INSTRUCTION — Single out each line with the word "camera" and copy it.

-- Begin ROWS --

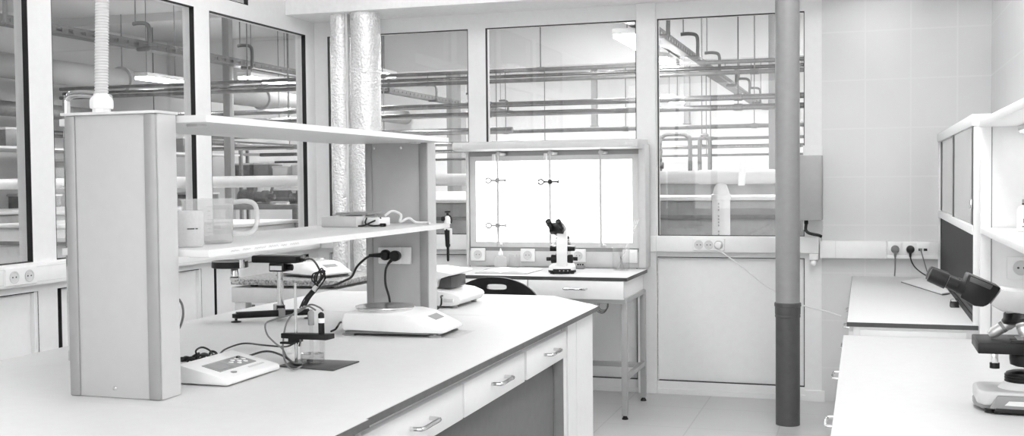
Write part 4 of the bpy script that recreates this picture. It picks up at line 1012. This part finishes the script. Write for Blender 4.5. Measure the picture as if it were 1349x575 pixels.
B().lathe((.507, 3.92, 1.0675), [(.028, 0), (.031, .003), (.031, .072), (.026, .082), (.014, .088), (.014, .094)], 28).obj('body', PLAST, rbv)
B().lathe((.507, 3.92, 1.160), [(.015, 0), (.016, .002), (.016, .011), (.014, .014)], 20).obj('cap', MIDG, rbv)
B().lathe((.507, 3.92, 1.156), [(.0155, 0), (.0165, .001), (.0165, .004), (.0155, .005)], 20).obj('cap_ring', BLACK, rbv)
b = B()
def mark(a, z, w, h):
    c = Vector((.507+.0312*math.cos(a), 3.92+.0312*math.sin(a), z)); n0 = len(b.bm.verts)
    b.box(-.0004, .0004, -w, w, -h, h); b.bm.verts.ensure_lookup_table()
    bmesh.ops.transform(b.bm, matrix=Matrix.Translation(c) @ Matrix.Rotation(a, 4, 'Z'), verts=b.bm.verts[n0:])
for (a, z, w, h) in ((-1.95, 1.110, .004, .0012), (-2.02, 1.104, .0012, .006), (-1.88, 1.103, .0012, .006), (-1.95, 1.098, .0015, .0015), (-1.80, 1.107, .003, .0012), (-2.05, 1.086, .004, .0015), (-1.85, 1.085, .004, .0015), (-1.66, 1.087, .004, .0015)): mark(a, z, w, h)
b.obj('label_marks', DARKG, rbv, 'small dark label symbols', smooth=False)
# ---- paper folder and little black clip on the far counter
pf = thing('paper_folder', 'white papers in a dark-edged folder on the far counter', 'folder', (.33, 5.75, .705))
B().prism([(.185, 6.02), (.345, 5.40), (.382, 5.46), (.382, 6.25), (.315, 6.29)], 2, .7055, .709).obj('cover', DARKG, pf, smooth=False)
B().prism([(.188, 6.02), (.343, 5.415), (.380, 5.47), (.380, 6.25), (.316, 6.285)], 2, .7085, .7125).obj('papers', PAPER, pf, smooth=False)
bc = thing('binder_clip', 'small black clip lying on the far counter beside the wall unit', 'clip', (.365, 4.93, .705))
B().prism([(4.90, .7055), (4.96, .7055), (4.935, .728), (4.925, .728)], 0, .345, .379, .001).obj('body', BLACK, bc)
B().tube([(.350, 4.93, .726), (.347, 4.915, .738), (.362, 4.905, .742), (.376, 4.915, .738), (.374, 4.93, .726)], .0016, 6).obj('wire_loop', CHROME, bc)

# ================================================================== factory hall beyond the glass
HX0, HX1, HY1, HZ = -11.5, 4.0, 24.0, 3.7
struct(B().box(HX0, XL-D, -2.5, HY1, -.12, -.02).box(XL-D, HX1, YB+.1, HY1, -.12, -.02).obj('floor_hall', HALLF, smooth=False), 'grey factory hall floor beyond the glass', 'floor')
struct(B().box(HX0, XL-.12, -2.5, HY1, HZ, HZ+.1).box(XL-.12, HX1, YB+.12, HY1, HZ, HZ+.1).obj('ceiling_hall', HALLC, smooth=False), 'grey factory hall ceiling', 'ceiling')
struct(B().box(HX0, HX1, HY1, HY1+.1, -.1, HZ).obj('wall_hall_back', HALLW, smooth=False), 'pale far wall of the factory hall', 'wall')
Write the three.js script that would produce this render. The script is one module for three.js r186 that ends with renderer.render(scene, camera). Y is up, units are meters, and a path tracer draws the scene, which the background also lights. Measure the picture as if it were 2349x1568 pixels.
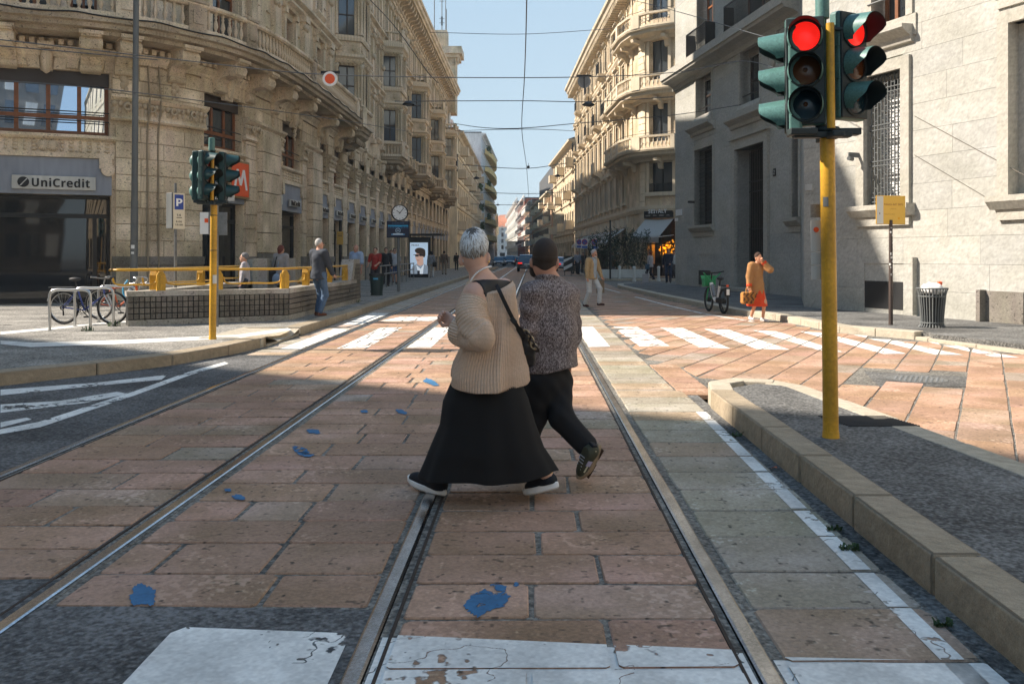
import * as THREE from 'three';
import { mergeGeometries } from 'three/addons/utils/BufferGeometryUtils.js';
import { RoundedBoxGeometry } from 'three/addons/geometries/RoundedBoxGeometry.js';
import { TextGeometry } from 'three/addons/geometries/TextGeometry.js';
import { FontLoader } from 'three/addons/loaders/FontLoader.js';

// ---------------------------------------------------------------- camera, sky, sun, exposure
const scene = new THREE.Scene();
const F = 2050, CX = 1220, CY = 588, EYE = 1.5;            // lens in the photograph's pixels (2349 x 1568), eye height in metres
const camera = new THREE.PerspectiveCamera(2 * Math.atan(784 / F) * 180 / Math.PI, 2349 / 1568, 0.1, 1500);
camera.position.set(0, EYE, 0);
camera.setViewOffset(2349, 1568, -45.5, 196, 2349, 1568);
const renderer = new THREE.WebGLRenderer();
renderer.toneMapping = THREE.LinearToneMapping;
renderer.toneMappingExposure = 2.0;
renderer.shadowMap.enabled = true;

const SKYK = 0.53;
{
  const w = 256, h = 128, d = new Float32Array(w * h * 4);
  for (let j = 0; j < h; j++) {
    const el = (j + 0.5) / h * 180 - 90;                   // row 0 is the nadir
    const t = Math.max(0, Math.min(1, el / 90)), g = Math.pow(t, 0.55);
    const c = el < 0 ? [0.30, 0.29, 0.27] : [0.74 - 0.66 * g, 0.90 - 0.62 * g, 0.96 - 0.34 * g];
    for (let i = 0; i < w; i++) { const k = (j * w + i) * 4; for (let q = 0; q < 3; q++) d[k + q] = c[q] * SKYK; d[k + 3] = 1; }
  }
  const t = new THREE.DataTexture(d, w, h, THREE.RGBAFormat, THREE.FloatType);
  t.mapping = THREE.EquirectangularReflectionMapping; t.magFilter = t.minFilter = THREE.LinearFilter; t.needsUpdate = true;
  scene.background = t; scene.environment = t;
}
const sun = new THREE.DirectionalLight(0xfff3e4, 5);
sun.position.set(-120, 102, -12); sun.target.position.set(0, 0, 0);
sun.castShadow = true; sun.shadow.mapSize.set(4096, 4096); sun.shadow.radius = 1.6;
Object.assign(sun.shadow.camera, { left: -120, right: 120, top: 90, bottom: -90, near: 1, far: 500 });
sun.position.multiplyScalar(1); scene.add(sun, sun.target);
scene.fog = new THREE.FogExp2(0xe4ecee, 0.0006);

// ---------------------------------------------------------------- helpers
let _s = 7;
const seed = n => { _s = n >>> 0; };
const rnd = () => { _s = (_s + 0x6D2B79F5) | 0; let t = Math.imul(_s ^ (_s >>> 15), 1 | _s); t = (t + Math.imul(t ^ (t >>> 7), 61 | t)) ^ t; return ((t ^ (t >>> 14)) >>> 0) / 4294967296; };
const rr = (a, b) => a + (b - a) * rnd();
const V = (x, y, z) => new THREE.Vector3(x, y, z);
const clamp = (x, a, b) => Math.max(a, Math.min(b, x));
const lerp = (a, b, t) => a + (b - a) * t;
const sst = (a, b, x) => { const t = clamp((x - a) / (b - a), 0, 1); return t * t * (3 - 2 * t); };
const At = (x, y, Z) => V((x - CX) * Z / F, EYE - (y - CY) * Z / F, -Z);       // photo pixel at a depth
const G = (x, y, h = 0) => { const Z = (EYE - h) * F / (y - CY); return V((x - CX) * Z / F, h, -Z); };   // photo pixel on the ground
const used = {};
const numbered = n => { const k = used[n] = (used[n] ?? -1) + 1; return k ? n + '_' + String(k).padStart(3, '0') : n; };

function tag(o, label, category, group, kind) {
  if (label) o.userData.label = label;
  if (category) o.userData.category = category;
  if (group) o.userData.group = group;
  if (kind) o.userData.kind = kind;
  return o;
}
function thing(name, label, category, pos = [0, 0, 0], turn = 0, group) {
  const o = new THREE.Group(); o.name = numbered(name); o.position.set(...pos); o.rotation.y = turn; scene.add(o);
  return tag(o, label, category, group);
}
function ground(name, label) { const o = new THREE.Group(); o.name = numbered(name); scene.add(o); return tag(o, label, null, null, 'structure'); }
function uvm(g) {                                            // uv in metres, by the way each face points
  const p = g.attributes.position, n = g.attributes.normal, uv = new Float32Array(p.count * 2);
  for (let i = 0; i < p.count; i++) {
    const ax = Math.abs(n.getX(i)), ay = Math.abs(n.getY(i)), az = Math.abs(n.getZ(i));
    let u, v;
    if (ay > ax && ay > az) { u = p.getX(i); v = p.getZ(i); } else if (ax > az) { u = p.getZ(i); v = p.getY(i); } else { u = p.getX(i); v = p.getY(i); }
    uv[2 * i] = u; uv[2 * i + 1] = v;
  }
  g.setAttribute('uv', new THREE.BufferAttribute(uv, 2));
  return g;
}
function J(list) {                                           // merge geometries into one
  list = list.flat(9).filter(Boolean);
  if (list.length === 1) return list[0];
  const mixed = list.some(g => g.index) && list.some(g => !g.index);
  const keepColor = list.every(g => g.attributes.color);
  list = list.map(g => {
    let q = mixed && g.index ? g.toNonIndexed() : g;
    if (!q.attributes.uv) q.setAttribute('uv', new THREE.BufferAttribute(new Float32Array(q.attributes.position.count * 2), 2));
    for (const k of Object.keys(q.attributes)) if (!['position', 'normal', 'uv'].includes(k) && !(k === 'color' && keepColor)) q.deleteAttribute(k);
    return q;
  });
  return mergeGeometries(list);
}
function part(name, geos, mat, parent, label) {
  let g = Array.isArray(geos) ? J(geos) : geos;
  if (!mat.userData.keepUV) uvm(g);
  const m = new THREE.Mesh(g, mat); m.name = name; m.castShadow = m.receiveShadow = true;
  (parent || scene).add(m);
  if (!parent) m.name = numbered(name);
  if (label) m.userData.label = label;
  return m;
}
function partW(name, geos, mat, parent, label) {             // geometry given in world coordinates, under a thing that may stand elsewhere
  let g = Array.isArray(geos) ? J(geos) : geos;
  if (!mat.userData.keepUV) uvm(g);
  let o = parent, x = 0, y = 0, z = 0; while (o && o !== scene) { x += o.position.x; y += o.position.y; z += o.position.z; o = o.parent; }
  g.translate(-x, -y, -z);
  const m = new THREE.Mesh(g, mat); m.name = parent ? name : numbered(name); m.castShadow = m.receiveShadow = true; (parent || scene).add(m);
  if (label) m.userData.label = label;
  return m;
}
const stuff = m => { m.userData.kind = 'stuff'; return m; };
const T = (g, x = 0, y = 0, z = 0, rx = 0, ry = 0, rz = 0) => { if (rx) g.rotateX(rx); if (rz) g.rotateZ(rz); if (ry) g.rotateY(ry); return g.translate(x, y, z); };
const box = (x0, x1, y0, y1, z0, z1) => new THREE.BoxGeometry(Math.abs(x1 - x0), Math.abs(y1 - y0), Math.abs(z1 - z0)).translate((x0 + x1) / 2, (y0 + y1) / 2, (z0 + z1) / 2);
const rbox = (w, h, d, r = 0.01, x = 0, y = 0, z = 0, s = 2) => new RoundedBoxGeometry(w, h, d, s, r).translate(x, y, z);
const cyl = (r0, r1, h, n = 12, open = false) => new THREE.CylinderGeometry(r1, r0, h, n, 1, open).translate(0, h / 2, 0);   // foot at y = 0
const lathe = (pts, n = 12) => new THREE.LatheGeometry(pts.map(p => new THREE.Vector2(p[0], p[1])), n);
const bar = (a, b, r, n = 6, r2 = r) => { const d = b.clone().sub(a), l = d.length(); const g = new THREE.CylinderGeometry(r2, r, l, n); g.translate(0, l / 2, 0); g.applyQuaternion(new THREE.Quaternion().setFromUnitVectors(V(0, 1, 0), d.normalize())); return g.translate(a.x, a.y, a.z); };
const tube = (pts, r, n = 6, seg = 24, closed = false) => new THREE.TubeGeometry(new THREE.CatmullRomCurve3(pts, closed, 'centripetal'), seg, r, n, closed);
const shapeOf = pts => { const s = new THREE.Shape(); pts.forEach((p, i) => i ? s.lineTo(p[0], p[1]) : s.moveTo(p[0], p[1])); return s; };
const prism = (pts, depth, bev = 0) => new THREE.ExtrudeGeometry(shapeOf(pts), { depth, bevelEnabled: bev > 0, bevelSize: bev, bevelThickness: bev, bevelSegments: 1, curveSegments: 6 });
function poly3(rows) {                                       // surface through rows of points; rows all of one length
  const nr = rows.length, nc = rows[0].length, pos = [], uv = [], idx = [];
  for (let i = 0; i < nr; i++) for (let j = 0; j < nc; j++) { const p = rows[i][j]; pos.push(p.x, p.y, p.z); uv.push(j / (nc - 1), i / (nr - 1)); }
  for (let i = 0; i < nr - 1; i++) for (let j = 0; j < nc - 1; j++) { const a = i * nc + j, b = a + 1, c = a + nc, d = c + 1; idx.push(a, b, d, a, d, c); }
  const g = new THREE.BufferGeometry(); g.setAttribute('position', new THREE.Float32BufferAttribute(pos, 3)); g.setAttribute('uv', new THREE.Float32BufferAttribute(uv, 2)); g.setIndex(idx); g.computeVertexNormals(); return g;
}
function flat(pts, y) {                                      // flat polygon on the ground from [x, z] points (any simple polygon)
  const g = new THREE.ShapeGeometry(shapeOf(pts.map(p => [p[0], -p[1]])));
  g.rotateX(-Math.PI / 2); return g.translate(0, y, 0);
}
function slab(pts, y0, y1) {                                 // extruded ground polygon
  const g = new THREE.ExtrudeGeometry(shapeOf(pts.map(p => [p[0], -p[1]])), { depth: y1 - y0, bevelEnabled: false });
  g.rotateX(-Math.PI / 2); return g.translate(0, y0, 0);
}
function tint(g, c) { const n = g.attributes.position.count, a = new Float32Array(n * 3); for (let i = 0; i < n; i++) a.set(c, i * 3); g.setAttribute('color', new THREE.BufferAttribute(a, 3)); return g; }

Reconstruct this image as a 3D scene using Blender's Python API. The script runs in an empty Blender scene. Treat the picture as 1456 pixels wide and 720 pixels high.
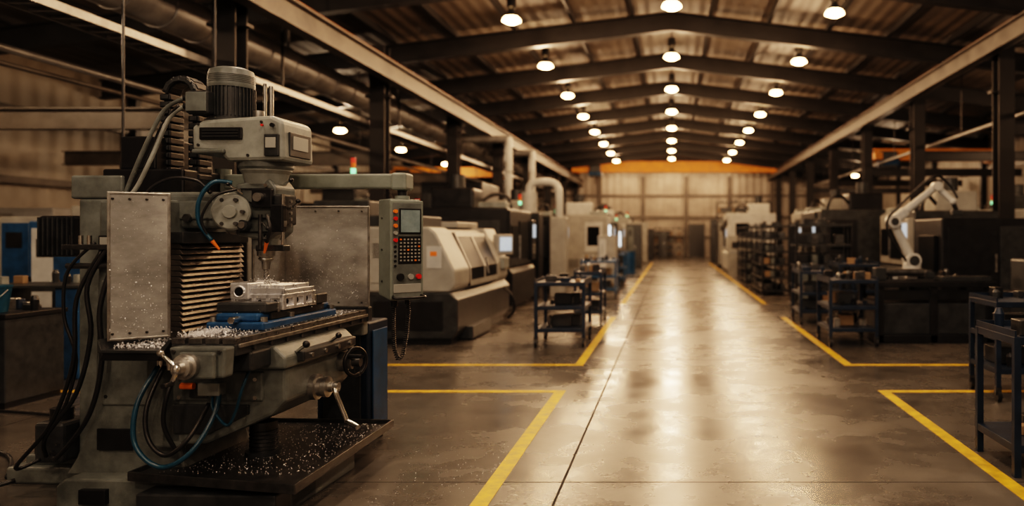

-- End ROWS --

WRITTEN ANSWER —
Write the three.js script that would produce this render. The script is one module for three.js r186 that ends with renderer.render(scene, camera). Y is up, units are meters, and a path tracer draws the scene, which the background also lights. Measure the picture as if it were 2349x1568 pixels.
// ---------------------------------------------------------------- camera, sky, sun, exposure
const camera = new THREE.PerspectiveCamera(2 * Math.atan(784 / F) * 180 / Math.PI, 2349 / 1568, 0.1, 1500);
camera.position.set(0, EYE, 0);
camera.setViewOffset(2349, 1568, -45.5, 196, 2349, 1568);
Object.assign(sun.shadow.camera, { left: -120, right: 120, top: 90, bottom: -90, near: 1, far: 500 });